Ob die Länge der Wahlprogramme der Parteien Auskunft nicht bloß über politische Absichten, sondern auch über ihren tatsächlichen Willen gibt, sich unter das Joch einer Koalitionsregierung zu begeben, bleibt Interpretationssache und Teil des Wahlkampfes selbst. Bemerkenswert ist immerhin, dass die Programme von Schwarz-Grün beinahe gleich lang sind – 140 Seiten das von CDU/CSU, 137 Seiten das der Grünen. Quasi auf Augenhöhe. Die SPD belässt es bei 66 Seiten. Die FDP wäre gerne mit 91 Seiten dabei, die Linkspartei – wenn schon, denn schon – mit 148 Seiten.

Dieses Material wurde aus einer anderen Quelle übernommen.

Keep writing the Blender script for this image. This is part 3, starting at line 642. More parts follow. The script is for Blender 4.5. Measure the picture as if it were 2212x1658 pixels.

Nach der Bundestagswahl, wird es – das ist sicher – zu Koalitionsverhandlungen kommen. Hochzeit der Politik? Je misstrauischer aber die Parteien einander beäugen und je misstrauischer ihre Mitglieder der Kompromissbereitschaft der eigenen Führung gegenüberstehen, desto wahrscheinlicher ist es, dass auch der nächste Koalitionsvertrag länger sein wird als der bisherige.
Immer länger
Auf diese Entwicklung wiesen – im Auftrag der Konrad-Adenauer-Stiftung – Wissenschaftler um Suzanne Schüttemeyer in einer Studie hin. Bis 1976 kamen die Bündnispartner – außer 1961, als die FDP auf einer Ablösung Adenauers bestand – ohne Koalitionsverträge aus: Es gab informelle und briefliche Absprachen, die in der Regierungserklärung des Bundeskanzlers mündeten. Der erste Koalitionsvertrag der „Neuzeit“, 1980 von SPD und FDP ausgehandelt, umfasste – so das Gutachten – 1200 Wörter. Nach der Wahl 1983 regierten Union und FDP auf der Basis eines Vertrages von 2700 Wörtern. Bis 1994 wuchs er auf 13 900 an. 1998 kamen SPD und Grüne mit 13 200 Wörtern aus; vier Jahre später waren es 26 700. Die große Koalition 2005 brauchte fast doppelt so viele: 52 800. Als Union und SPD ihr ungeliebtes Bündnis 2018 fortsetzten, war das Abkommen 63 320 Wörter lang.
Nicht gebunden
Doch ist die Freiheit des Mandats der Abgeordneten in Gefahr, weil sie an den Vertrag ihrer Parteiführungen gebunden sind, wie es der frühere Bundestagspräsident Norbert Lammert bei der Vorstellung der Studie anmerkte? CDU-Ministerpräsident Daniel Günther stellte gar in Abrede, dass Landesregierungen bei Abstimmungen im Bundesrat an Absprachen von Bundesparteien zu binden seien. Sicher ist: Die Erfahrung, dass Koalitionsverträge regelmäßig von der Wirklichkeit überholt werden, wird nach einer Wahl hintangestellt. Nennen wir es das Schüttemeyersche Gesetz stetig länger werdender Koalitionsverträge.